- GIVEN TASK:
Every line of the material is to be quoted verbatim, minus the pictures.
-- start DATASET EXTRACT --
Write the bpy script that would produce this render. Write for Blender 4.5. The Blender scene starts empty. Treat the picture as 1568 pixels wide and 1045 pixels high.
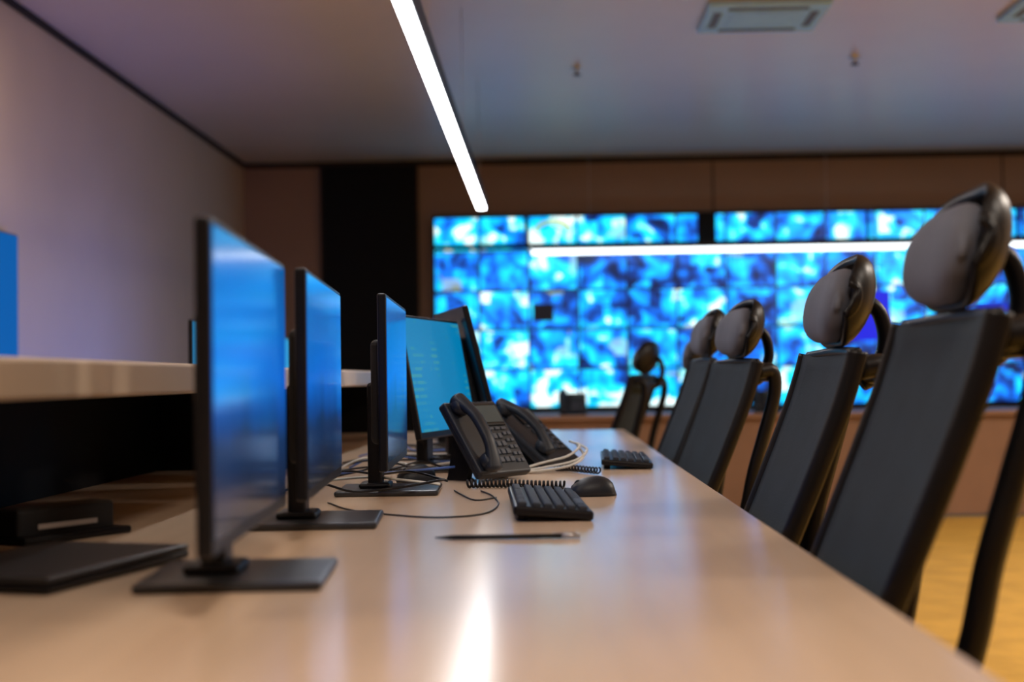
import bpy, bmesh, math, random
from mathutils import Matrix, Vector, Euler
random.seed(7)
R = math.radians
scene = bpy.context.scene
try:
    scene.view_settings.view_transform = 'Standard'
    scene.view_settings.look = 'None'
except Exception as e:
    print(e)

# ------------------------------------------------------------------ materials
def N(nt, t, **kw):
    n = nt.nodes.new(t)
    for k, v in kw.items():
        setattr(n, k, v)
    return n

def mat(name, col, rough=0.5, metal=0.0, emit=None, estr=0.0, var=0.08, vscale=12.0, bump=0.0, bscale=200.0,
        coat=0.0, ior=1.5, stretch=(1, 1, 1), spec=0.5):
    m = bpy.data.materials.new(name)
    m.use_nodes = True
    nt = m.node_tree
    b = nt.nodes['Principled BSDF']
    b.inputs['Roughness'].default_value = rough
    b.inputs['Metallic'].default_value = metal
    b.inputs['IOR'].default_value = ior
    b.inputs['Specular IOR Level'].default_value = spec
    b.inputs['Coat Weight'].default_value = coat
    b.inputs['Coat Roughness'].default_value = 0.1
    tc = N(nt, 'ShaderNodeTexCoord')
    mp = N(nt, 'ShaderNodeMapping')
    mp.inputs['Scale'].default_value = stretch
    nt.links.new(tc.outputs['Object'], mp.inputs['Vector'])
    nz = N(nt, 'ShaderNodeTexNoise')
    nz.inputs['Scale'].default_value = vscale
    nz.inputs['Detail'].default_value = 4
    nt.links.new(mp.outputs[0], nz.inputs['Vector'])
    cr = N(nt, 'ShaderNodeValToRGB')
    cr.color_ramp.elements[0].position = 0.3
    cr.color_ramp.elements[1].position = 0.7
    cr.color_ramp.elements[0].color = tuple(max(0, c * (1 - var)) for c in col) + (1,)
    cr.color_ramp.elements[1].color = tuple(min(1, c * (1 + var)) for c in col) + (1,)
    nt.links.new(nz.outputs['Fac'], cr.inputs['Fac'])
    nt.links.new(cr.outputs['Color'], b.inputs['Base Color'])
    if emit:
        b.inputs['Emission Color'].default_value = tuple(emit) + (1,)
        b.inputs['Emission Strength'].default_value = estr
    if bump > 0:
        n2 = N(nt, 'ShaderNodeTexNoise')
        n2.inputs['Scale'].default_value = bscale
        nt.links.new(tc.outputs['Object'], n2.inputs['Vector'])
        bp = N(nt, 'ShaderNodeBump')
        bp.inputs['Strength'].default_value = bump
        bp.inputs['Distance'].default_value = 0.002
        nt.links.new(n2.outputs['Fac'], bp.inputs['Height'])
        nt.links.new(bp.outputs[0], b.inputs['Normal'])
    return m

M = {}
M['desk'] = mat('desk_laminate', (0.66, 0.49, 0.355), 0.18, var=0.04, vscale=3, stretch=(8, 0.6, 1))
M['shelf'] = mat('shelf_laminate', (0.66, 0.51, 0.36), 0.4, var=0.06, vscale=3, stretch=(8, 0.6, 1))
M['darkpanel'] = mat('dark_panel', (0.004, 0.004, 0.005), 0.6, spec=.15)
M['wallL'] = mat('wall_panel_tan', (0.43, 0.33, 0.245), 0.6, var=0.04, vscale=1.5)
M['wallB'] = mat('wall_panel_brown', (0.25, 0.15, 0.095), 0.6, var=0.05, vscale=2)
M['ceil'] = mat('ceiling_paint', (0.53, 0.45, 0.395), 0.36, var=0.03, vscale=1.5, spec=.6)
M['floor'] = mat('floor_carpet', (0.62, 0.36, 0.07), 0.75, var=0.12, vscale=5, bump=0.3, spec=.2)
M['black'] = mat('black_plastic', (0.005, 0.005, 0.007), 0.38, var=0.2, spec=.25)
M['blackm'] = mat('black_plastic_matte', (0.012, 0.012, 0.014), 0.6, var=0.2, spec=.3)
M['phone'] = mat('phone_plastic', (0.014, 0.018, 0.026), 0.42, var=0.15, bump=0.1, bscale=600, spec=.3)
M['key'] = mat('key_plastic', (0.022, 0.028, 0.040), 0.45, var=0.1, spec=.4)
M['keytop'] = mat('phone_key', (0.06, 0.07, 0.09), 0.5, var=0.1, spec=.3)
M['base'] = mat('stand_base_top', (0.022, 0.023, 0.027), 0.3, var=0.1)
M['mesh'] = mat('chair_mesh_fabric', (0.024, 0.037, 0.053), 0.8, var=0.1, bump=0.8, bscale=420, spec=.25)
M['head'] = mat('headrest_fabric', (0.120, 0.130, 0.170), 0.7, var=0.06, bump=0.3, bscale=800, spec=.3)
M['metal'] = mat('brushed_metal', (0.45, 0.45, 0.47), 0.35, metal=0.9)
M['white'] = mat('white_cable', (0.55, 0.55, 0.52), 0.5)
M['grille'] = mat('vent_grille', (0.30, 0.54, 1.0), 0.5)
M['grilled'] = mat('vent_slot', (0.10, 0.10, 0.13), 0.6)
M['led'] = mat('led_diffuser', (1, 1, 1), 0.5, emit=(0.95, 0.96, 1.0), estr=24.0)
M['led2'] = mat('led_diffuser_far', (1, 1, 1), 0.5, emit=(0.85, 0.95, 1.0), estr=3.0)
M['panelled'] = mat('panel_light', (1, 1, 1), 0.5, emit=(1.0, 0.86, 0.72), estr=3.0)
M['console'] = mat('console_wood', (0.25, 0.14, 0.085), 0.5, var=0.1, vscale=3, spec=.3)
M['trim'] = mat('shadow_gap', (0.02, 0.014, 0.012), 0.7, spec=.2)
M['lcd'] = mat('phone_lcd', (0.05, 0.07, 0.08), 0.3, spec=.3)
M['bluecable'] = mat('blue_cable', (0.05, 0.12, 0.4), 0.5)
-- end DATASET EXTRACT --
- THE RESULT:
Write the bpy script that would produce this render. Write for Blender 4.5. The Blender scene starts empty. Treat the picture as 1568 pixels wide and 1045 pixels high.
import bpy, bmesh, math, random
from mathutils import Matrix, Vector, Euler
random.seed(7)
R = math.radians
scene = bpy.context.scene
try:
    scene.view_settings.view_transform = 'Standard'
    scene.view_settings.look = 'None'
except Exception as e:
    print(e)

# ------------------------------------------------------------------ materials
def N(nt, t, **kw):
    n = nt.nodes.new(t)
    for k, v in kw.items():
        setattr(n, k, v)
    return n

def mat(name, col, rough=0.5, metal=0.0, emit=None, estr=0.0, var=0.08, vscale=12.0, bump=0.0, bscale=200.0,
        coat=0.0, ior=1.5, stretch=(1, 1, 1), spec=0.5):
    m = bpy.data.materials.new(name)
    m.use_nodes = True
    nt = m.node_tree
    b = nt.nodes['Principled BSDF']
    b.inputs['Roughness'].default_value = rough
    b.inputs['Metallic'].default_value = metal
    b.inputs['IOR'].default_value = ior
    b.inputs['Specular IOR Level'].default_value = spec
    b.inputs['Coat Weight'].default_value = coat
    b.inputs['Coat Roughness'].default_value = 0.1
    tc = N(nt, 'ShaderNodeTexCoord')
    mp = N(nt, 'ShaderNodeMapping')
    mp.inputs['Scale'].default_value = stretch
    nt.links.new(tc.outputs['Object'], mp.inputs['Vector'])
    nz = N(nt, 'ShaderNodeTexNoise')
    nz.inputs['Scale'].default_value = vscale
    nz.inputs['Detail'].default_value = 4
    nt.links.new(mp.outputs[0], nz.inputs['Vector'])
    cr = N(nt, 'ShaderNodeValToRGB')
    cr.color_ramp.elements[0].position = 0.3
    cr.color_ramp.elements[1].position = 0.7
    cr.color_ramp.elements[0].color = tuple(max(0, c * (1 - var)) for c in col) + (1,)
    cr.color_ramp.elements[1].color = tuple(min(1, c * (1 + var)) for c in col) + (1,)
    nt.links.new(nz.outputs['Fac'], cr.inputs['Fac'])
    nt.links.new(cr.outputs['Color'], b.inputs['Base Color'])
    if emit:
        b.inputs['Emission Color'].default_value = tuple(emit) + (1,)
        b.inputs['Emission Strength'].default_value = estr
    if bump > 0:
        n2 = N(nt, 'ShaderNodeTexNoise')
        n2.inputs['Scale'].default_value = bscale
        nt.links.new(tc.outputs['Object'], n2.inputs['Vector'])
        bp = N(nt, 'ShaderNodeBump')
        bp.inputs['Strength'].default_value = bump
        bp.inputs['Distance'].default_value = 0.002
        nt.links.new(n2.outputs['Fac'], bp.inputs['Height'])
        nt.links.new(bp.outputs[0], b.inputs['Normal'])
    return m

M = {}
M['desk'] = mat('desk_laminate', (0.66, 0.49, 0.355), 0.18, var=0.04, vscale=3, stretch=(8, 0.6, 1))
M['shelf'] = mat('shelf_laminate', (0.66, 0.51, 0.36), 0.4, var=0.06, vscale=3, stretch=(8, 0.6, 1))
M['darkpanel'] = mat('dark_panel', (0.004, 0.004, 0.005), 0.6, spec=.15)
M['wallL'] = mat('wall_panel_tan', (0.43, 0.33, 0.245), 0.6, var=0.04, vscale=1.5)
M['wallB'] = mat('wall_panel_brown', (0.25, 0.15, 0.095), 0.6, var=0.05, vscale=2)
M['ceil'] = mat('ceiling_paint', (0.53, 0.45, 0.395), 0.36, var=0.03, vscale=1.5, spec=.6)
M['floor'] = mat('floor_carpet', (0.62, 0.36, 0.07), 0.75, var=0.12, vscale=5, bump=0.3, spec=.2)
M['black'] = mat('black_plastic', (0.005, 0.005, 0.007), 0.38, var=0.2, spec=.25)
M['blackm'] = mat('black_plastic_matte', (0.012, 0.012, 0.014), 0.6, var=0.2, spec=.3)
M['phone'] = mat('phone_plastic', (0.014, 0.018, 0.026), 0.42, var=0.15, bump=0.1, bscale=600, spec=.3)
M['key'] = mat('key_plastic', (0.022, 0.028, 0.040), 0.45, var=0.1, spec=.4)
M['keytop'] = mat('phone_key', (0.06, 0.07, 0.09), 0.5, var=0.1, spec=.3)
M['base'] = mat('stand_base_top', (0.022, 0.023, 0.027), 0.3, var=0.1)
M['mesh'] = mat('chair_mesh_fabric', (0.024, 0.037, 0.053), 0.8, var=0.1, bump=0.8, bscale=420, spec=.25)
M['head'] = mat('headrest_fabric', (0.120, 0.130, 0.170), 0.7, var=0.06, bump=0.3, bscale=800, spec=.3)
M['metal'] = mat('brushed_metal', (0.45, 0.45, 0.47), 0.35, metal=0.9)
M['white'] = mat('white_cable', (0.55, 0.55, 0.52), 0.5)
M['grille'] = mat('vent_grille', (0.30, 0.54, 1.0), 0.5)
M['grilled'] = mat('vent_slot', (0.10, 0.10, 0.13), 0.6)
M['led'] = mat('led_diffuser', (1, 1, 1), 0.5, emit=(0.95, 0.96, 1.0), estr=24.0)
M['led2'] = mat('led_diffuser_far', (1, 1, 1), 0.5, emit=(0.85, 0.95, 1.0), estr=3.0)
M['panelled'] = mat('panel_light', (1, 1, 1), 0.5, emit=(1.0, 0.86, 0.72), estr=3.0)
M['console'] = mat('console_wood', (0.25, 0.14, 0.085), 0.5, var=0.1, vscale=3, spec=.3)
M['trim'] = mat('shadow_gap', (0.02, 0.014, 0.012), 0.7, spec=.2)
M['lcd'] = mat('phone_lcd', (0.05, 0.07, 0.08), 0.3, spec=.3)
M['bluecable'] = mat('blue_cable', (0.05, 0.12, 0.4), 0.5)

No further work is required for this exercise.